Written instruction> Each line of the data that includes the string "pixels" is to be copied out.

Stored records>
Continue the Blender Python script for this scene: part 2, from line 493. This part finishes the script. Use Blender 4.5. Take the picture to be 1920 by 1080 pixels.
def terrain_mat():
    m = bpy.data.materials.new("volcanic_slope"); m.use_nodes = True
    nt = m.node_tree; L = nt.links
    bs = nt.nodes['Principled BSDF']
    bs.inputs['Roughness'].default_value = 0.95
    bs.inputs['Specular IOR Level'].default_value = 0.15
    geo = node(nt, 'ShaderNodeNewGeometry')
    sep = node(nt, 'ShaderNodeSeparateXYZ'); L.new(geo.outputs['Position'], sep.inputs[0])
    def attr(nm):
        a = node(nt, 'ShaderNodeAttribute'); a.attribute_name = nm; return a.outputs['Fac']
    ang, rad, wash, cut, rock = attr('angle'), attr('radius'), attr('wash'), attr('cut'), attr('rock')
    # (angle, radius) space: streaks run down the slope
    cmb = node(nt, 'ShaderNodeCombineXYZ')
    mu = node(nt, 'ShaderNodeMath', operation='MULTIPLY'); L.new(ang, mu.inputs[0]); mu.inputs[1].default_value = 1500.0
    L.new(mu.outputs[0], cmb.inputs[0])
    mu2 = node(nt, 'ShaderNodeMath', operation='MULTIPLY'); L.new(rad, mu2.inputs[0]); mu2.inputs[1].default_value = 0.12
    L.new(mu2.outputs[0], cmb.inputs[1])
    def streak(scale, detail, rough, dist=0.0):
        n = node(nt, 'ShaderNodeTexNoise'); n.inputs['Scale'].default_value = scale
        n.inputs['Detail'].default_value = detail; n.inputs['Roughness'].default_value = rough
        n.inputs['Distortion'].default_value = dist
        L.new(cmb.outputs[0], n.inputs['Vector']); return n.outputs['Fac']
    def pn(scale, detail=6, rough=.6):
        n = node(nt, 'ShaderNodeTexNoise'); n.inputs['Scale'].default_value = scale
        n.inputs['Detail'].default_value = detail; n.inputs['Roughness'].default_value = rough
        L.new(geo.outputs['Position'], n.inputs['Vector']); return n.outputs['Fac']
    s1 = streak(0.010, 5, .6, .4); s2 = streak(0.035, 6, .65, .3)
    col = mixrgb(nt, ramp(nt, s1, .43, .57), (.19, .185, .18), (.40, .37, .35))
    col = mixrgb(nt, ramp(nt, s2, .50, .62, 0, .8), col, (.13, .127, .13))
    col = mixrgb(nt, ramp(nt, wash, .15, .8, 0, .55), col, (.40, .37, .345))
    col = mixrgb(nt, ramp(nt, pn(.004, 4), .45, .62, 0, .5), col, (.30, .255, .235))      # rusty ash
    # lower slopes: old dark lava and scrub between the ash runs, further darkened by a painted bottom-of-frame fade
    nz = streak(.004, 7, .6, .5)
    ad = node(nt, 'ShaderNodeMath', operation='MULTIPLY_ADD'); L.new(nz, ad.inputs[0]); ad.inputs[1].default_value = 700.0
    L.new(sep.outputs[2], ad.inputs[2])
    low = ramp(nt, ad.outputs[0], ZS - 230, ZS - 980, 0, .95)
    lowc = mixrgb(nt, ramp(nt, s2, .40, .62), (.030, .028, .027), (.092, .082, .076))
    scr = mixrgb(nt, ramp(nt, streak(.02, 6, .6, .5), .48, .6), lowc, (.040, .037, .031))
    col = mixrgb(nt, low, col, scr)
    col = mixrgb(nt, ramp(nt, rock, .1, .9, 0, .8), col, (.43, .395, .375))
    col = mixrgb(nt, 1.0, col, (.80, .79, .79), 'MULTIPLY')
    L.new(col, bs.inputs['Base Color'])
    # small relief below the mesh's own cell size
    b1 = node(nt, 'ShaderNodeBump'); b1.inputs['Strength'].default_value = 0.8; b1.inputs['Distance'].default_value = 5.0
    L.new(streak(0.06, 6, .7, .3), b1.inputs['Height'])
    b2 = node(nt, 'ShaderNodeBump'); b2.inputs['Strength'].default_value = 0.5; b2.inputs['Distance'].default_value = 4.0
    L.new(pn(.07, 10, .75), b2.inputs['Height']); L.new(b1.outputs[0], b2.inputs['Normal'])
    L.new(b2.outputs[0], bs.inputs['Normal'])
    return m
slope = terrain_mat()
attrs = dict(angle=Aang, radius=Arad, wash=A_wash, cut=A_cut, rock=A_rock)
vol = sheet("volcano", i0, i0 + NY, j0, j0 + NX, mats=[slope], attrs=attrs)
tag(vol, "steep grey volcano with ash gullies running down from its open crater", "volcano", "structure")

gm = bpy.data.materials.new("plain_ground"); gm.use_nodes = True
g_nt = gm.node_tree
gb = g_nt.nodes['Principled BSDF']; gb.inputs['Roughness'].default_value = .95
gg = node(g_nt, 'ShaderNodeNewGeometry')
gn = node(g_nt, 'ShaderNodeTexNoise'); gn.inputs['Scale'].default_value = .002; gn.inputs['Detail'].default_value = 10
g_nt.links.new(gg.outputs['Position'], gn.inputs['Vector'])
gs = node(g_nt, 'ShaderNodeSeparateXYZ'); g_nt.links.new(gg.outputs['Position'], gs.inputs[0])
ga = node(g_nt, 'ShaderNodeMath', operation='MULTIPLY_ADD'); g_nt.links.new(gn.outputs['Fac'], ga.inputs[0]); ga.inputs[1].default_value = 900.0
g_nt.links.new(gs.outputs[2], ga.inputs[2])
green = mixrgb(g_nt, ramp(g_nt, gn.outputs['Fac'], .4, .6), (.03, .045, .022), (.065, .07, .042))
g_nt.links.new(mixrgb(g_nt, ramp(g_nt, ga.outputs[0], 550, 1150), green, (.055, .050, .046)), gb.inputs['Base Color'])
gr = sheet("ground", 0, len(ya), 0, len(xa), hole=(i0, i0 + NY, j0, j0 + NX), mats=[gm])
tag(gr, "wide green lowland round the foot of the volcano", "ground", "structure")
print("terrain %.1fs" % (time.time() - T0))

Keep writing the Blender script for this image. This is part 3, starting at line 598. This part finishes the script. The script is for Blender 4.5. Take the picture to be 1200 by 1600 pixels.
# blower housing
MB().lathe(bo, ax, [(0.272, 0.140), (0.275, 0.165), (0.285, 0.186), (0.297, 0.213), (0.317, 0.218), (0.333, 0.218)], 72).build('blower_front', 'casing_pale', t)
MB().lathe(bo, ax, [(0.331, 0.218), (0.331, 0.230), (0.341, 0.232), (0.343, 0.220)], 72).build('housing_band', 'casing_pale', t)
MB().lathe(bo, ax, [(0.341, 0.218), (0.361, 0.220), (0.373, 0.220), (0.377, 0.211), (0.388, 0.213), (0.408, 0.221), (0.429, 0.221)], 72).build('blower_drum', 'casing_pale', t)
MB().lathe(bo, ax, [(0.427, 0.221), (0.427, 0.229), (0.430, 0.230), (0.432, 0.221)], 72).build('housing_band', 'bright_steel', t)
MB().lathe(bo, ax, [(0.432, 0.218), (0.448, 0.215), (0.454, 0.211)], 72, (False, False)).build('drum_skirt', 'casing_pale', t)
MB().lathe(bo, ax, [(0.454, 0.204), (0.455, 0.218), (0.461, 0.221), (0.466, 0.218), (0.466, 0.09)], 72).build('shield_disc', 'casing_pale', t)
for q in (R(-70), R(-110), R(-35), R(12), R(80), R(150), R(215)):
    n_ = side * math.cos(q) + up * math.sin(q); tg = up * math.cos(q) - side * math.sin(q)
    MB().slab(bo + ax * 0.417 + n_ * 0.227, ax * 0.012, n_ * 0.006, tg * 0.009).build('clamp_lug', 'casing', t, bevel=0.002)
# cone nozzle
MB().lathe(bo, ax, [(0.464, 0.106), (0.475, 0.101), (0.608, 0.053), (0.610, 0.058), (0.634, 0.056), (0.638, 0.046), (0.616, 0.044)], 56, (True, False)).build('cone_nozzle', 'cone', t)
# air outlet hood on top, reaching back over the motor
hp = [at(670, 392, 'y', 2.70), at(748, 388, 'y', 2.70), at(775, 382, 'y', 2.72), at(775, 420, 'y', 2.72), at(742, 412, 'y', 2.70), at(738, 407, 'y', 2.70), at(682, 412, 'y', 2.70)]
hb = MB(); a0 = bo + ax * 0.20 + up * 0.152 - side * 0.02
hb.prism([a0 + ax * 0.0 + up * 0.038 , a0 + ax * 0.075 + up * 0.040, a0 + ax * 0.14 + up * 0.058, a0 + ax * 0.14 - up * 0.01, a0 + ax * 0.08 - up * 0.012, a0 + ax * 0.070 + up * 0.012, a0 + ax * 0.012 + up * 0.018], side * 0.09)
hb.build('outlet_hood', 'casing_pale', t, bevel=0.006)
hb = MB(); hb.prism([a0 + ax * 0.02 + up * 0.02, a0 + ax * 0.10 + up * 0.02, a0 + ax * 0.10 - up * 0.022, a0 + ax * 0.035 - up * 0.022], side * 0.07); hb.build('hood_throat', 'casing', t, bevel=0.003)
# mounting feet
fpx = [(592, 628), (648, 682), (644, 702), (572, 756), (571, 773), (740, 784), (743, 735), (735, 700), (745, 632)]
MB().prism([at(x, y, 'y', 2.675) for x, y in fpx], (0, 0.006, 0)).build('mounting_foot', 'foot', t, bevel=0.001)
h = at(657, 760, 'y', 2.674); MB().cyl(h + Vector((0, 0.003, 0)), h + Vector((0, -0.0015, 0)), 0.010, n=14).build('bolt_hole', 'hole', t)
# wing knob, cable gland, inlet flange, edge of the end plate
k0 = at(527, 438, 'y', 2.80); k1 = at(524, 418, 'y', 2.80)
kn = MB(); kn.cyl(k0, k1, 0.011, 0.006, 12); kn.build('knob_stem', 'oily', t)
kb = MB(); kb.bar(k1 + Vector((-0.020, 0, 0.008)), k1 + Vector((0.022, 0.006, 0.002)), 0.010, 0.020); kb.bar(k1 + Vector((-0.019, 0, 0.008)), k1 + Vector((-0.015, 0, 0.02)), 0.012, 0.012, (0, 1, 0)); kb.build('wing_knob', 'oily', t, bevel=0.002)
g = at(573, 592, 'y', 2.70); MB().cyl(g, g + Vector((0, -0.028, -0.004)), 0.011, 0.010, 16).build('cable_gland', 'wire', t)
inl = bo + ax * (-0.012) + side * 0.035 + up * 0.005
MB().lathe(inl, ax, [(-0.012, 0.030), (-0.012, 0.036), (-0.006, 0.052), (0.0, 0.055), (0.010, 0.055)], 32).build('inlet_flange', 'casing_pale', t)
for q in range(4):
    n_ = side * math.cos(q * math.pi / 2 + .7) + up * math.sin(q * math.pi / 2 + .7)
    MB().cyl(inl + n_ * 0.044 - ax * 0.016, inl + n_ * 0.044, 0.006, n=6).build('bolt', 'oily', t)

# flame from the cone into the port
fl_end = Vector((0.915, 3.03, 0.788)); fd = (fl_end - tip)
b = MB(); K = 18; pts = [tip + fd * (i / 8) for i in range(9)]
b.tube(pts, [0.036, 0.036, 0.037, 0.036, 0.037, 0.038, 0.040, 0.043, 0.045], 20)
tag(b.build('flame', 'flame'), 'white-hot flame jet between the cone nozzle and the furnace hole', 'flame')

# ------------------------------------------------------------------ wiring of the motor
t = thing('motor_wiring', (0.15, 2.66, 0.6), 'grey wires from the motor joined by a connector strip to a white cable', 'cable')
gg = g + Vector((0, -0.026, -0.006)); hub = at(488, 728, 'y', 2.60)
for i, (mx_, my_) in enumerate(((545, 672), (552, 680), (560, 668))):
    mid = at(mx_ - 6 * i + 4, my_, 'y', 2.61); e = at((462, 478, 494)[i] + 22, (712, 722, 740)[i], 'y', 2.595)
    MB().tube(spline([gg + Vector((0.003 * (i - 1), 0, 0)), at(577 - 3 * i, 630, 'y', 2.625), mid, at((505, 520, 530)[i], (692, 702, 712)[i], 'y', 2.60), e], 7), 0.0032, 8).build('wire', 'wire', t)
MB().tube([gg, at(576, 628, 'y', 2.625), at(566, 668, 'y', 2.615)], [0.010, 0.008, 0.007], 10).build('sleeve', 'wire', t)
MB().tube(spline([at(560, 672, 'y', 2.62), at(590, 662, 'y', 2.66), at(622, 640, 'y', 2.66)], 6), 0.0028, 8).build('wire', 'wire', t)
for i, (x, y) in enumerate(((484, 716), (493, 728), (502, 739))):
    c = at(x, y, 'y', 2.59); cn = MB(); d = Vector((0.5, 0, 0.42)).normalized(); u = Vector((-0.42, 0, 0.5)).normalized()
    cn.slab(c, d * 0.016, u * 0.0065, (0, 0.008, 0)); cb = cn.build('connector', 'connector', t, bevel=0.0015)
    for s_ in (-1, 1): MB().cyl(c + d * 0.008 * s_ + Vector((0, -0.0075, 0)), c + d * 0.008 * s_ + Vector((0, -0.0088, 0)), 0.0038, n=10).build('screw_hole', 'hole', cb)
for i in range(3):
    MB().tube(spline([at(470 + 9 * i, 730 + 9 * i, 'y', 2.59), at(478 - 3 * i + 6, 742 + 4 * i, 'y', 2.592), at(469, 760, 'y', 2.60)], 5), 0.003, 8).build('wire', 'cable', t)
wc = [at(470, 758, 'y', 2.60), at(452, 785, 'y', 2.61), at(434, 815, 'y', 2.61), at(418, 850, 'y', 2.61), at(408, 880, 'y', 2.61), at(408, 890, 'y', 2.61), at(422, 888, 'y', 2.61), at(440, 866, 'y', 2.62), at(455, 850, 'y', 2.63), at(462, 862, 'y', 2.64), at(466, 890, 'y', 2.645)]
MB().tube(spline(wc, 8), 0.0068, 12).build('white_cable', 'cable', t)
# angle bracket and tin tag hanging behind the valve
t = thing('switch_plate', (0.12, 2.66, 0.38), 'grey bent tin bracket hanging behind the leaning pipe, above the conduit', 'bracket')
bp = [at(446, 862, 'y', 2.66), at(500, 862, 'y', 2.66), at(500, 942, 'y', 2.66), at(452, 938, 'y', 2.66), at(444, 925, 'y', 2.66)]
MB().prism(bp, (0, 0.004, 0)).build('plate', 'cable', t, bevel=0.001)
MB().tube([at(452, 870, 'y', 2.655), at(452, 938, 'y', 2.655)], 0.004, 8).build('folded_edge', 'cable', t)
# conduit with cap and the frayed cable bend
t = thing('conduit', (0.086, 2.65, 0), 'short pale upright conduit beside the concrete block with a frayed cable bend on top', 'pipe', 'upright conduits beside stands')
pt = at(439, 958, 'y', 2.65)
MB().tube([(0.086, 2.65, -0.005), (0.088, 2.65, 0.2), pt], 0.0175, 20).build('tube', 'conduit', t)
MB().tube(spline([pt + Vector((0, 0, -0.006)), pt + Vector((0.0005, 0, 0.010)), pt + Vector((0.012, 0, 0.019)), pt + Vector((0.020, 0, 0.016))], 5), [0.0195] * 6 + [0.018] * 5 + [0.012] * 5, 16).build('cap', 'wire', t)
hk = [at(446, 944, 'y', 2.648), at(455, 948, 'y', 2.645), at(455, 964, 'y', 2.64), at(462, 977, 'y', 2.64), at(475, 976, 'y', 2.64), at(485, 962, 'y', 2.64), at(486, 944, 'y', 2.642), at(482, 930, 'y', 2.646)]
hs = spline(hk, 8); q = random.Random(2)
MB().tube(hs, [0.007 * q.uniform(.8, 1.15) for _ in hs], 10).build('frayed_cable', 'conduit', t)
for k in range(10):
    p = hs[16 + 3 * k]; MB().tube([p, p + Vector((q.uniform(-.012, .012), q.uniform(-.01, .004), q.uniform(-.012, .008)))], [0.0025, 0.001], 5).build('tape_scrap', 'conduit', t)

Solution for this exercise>
Continue the Blender Python script for this scene: part 2, from line 493. This part finishes the script. Use Blender 4.5. Take the picture to be 1920 by 1080 pixels.
Keep writing the Blender script for this image. This is part 3, starting at line 598. This part finishes the script. The script is for Blender 4.5. Take the picture to be 1200 by 1600 pixels.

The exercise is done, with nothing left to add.